Arena Lobo Convention Center
The Arena Lobo Convention Center project is rooted in an architectural approach that understands preexisting structures not as constraints, but as active frameworks of meaning. The former industrial warehouse, a remnant of Aguascalientes’ productive past linked to its industrial development, is reactivated as the physical and symbolic support for a new public condition within the university campus.
The intervention is based on a fundamental operation, to preserve to transform. The original brick walls are not treated as a neutral envelope, but as memory-laden boundaries that define the spatial character of the new event hall. A contemporary steel structure is inserted above this built mass, recovering the geometry and slope of the original roof and establishing a volumetric continuity that does not replicate the past but reinterprets it through a current constructive logic.
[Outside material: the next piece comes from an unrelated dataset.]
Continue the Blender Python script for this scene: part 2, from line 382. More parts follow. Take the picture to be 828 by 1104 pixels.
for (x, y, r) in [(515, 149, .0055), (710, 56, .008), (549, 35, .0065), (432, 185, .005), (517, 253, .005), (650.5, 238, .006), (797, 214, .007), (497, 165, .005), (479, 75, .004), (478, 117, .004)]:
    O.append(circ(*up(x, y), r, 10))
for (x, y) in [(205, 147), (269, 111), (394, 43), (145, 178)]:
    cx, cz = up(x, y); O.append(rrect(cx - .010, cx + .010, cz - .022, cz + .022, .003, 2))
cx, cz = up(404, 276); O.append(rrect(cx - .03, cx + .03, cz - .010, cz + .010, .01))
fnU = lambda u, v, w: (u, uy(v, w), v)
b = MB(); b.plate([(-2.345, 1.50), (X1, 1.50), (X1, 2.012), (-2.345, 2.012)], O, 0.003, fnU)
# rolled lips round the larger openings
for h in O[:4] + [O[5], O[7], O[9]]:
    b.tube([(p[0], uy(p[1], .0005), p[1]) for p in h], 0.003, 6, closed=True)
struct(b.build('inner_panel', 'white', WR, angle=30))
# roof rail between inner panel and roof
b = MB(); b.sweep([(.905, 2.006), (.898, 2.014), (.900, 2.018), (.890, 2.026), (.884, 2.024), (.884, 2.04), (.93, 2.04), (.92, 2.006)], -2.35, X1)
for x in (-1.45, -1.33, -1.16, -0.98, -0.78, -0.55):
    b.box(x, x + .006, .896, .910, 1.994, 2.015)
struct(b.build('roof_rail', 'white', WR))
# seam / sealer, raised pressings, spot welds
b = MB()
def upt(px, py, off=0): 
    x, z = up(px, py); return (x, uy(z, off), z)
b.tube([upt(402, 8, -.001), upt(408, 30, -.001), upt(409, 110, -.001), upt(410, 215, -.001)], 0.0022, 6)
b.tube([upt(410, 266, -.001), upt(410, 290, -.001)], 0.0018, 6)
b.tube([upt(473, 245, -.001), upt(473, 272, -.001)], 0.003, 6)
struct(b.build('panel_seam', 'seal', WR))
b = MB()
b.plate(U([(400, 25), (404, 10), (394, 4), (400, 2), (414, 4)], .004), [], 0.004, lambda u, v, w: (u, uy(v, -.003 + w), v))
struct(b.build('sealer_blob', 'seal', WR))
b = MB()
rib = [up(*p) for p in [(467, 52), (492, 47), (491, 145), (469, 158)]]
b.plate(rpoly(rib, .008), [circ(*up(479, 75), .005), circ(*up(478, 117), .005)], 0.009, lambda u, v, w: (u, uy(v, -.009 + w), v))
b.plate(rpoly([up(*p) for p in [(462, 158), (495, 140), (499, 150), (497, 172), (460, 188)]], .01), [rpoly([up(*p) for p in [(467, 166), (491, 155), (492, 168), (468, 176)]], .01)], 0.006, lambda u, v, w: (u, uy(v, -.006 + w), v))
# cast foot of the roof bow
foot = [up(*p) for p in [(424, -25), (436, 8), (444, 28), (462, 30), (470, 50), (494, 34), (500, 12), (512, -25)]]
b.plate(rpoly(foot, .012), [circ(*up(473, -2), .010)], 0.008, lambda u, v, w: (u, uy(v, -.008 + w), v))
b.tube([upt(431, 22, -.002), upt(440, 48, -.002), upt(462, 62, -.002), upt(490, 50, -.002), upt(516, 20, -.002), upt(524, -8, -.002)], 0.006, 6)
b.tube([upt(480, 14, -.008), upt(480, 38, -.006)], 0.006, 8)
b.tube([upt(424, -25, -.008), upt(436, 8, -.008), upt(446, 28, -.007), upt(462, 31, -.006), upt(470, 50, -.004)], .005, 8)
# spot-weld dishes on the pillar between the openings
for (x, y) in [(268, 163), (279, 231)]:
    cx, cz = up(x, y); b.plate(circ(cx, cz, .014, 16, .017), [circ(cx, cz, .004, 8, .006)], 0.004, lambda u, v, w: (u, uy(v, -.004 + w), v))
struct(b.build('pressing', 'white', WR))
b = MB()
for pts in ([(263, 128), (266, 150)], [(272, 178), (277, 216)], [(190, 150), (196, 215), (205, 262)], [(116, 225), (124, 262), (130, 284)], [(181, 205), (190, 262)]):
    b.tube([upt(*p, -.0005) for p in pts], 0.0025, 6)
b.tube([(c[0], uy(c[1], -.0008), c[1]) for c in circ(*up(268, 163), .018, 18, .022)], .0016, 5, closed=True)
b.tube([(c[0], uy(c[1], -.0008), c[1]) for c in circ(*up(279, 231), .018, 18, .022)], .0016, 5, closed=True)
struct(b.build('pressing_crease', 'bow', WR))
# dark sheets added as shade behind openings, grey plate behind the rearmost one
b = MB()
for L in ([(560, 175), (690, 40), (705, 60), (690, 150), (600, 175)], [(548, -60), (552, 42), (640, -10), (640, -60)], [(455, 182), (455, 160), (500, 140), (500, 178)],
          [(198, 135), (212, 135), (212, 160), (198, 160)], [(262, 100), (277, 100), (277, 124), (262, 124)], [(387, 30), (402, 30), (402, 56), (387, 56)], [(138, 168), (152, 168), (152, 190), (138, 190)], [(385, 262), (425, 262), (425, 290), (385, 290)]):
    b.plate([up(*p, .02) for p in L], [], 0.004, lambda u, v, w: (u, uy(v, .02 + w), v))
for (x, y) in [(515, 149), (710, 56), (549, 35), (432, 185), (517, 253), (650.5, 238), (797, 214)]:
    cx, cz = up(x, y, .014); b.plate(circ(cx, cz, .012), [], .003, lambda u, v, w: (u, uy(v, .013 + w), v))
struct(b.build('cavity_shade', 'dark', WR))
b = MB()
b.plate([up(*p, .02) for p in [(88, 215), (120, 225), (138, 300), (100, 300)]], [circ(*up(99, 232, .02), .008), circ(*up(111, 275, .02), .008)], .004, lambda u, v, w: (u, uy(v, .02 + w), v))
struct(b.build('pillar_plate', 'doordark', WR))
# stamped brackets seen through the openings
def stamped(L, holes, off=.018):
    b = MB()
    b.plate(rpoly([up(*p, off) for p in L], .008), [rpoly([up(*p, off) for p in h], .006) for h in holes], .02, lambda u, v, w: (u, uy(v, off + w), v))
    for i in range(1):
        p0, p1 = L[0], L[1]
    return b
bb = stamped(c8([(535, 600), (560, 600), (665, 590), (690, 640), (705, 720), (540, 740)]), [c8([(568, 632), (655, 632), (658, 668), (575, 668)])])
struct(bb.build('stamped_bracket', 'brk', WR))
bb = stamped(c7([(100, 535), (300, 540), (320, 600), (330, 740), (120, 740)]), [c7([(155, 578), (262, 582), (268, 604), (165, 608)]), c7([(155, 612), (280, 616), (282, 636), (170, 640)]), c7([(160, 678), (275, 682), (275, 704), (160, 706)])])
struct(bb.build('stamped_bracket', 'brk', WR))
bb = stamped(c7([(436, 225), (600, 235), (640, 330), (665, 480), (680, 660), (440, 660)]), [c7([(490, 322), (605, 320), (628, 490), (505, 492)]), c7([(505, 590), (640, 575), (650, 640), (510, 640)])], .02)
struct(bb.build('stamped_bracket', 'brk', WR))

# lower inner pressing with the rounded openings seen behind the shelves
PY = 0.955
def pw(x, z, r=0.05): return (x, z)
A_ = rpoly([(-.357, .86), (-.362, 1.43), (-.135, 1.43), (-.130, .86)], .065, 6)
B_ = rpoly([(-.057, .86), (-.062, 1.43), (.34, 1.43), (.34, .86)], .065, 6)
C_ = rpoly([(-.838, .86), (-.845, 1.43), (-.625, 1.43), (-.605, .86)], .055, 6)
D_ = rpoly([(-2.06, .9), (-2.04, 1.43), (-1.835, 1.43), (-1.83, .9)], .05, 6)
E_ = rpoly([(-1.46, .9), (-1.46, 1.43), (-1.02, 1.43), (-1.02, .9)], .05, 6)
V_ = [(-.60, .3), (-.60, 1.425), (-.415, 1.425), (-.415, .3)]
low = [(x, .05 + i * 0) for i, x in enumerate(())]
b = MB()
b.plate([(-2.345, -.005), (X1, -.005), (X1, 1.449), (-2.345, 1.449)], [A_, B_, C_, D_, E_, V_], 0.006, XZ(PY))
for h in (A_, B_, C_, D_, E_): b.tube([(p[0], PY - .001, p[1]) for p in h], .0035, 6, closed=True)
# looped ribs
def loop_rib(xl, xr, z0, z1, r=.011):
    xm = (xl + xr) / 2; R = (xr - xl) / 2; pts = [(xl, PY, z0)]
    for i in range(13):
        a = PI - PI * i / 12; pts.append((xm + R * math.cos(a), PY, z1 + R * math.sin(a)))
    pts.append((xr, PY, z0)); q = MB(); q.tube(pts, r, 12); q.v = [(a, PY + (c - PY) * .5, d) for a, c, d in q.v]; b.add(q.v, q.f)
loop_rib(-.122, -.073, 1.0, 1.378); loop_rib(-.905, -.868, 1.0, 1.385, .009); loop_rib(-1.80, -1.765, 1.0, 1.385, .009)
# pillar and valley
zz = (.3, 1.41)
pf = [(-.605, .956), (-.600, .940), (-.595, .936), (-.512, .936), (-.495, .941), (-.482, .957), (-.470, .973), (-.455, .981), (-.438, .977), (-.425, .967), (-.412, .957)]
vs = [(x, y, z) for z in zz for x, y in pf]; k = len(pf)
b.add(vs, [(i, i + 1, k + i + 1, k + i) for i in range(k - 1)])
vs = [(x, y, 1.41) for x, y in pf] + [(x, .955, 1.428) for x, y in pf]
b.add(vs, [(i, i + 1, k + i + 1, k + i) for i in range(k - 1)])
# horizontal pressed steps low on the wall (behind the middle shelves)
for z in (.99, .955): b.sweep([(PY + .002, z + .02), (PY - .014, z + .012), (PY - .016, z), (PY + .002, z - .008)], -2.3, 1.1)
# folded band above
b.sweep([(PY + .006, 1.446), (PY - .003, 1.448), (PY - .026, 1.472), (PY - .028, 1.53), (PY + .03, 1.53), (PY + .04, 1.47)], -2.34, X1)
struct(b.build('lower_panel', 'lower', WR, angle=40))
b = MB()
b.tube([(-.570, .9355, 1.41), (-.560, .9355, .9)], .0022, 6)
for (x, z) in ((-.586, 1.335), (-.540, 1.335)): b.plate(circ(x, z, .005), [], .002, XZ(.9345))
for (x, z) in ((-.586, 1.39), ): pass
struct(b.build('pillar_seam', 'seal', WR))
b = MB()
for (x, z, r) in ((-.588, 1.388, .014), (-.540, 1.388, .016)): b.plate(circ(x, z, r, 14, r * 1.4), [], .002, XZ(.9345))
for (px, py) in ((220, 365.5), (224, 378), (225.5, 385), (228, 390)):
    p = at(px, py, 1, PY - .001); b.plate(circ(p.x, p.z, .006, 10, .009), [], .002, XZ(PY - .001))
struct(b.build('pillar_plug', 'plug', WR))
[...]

The project deliberately positions itself in an intermediate territory between restoration and new architecture. Existing windows are selectively preserved, some restored, and others left with visible traces of deterioration, making the passage of time an explicit part of the architectural discourse. This decision avoids false homogeneity and embraces imperfection as a value, understanding the industrial ruin as another layer within the architectural composition.
The main facade is conceived as a superposition of layers. A steel and glass structure is added to the restored original shell, operating simultaneously as a filter, threshold, and urban marker. Rather than concealing what exists, this intervention intensifies its reading, generating a new depth between interior and exterior. The semi-covered plaza formed at the entrance, organized around preexisting jacaranda trees, introduces a landscape dimension that softens the scale of the building and creates a transitional space preceding the interior experience.
Inside, the architecture is constructed through a controlled contrast between different times and techniques. Original walls, new surfaces, and exposed structure coexist without rigid hierarchies, producing a space defined more by atmosphere than by a closed image. The material palette, dominated by steel, brick, and contemporary ceramics, reinforces this hybrid condition, where the industrial is not an aesthetic choice but a direct consequence of the site and its history.
The project does not seek to become an iconic object, but rather a flexible and enduring spatial device. Its value lies in its ability to reactivate an abandoned building through an architecture that treats memory as project material, proposing a new public life without erasing the traces of its origin.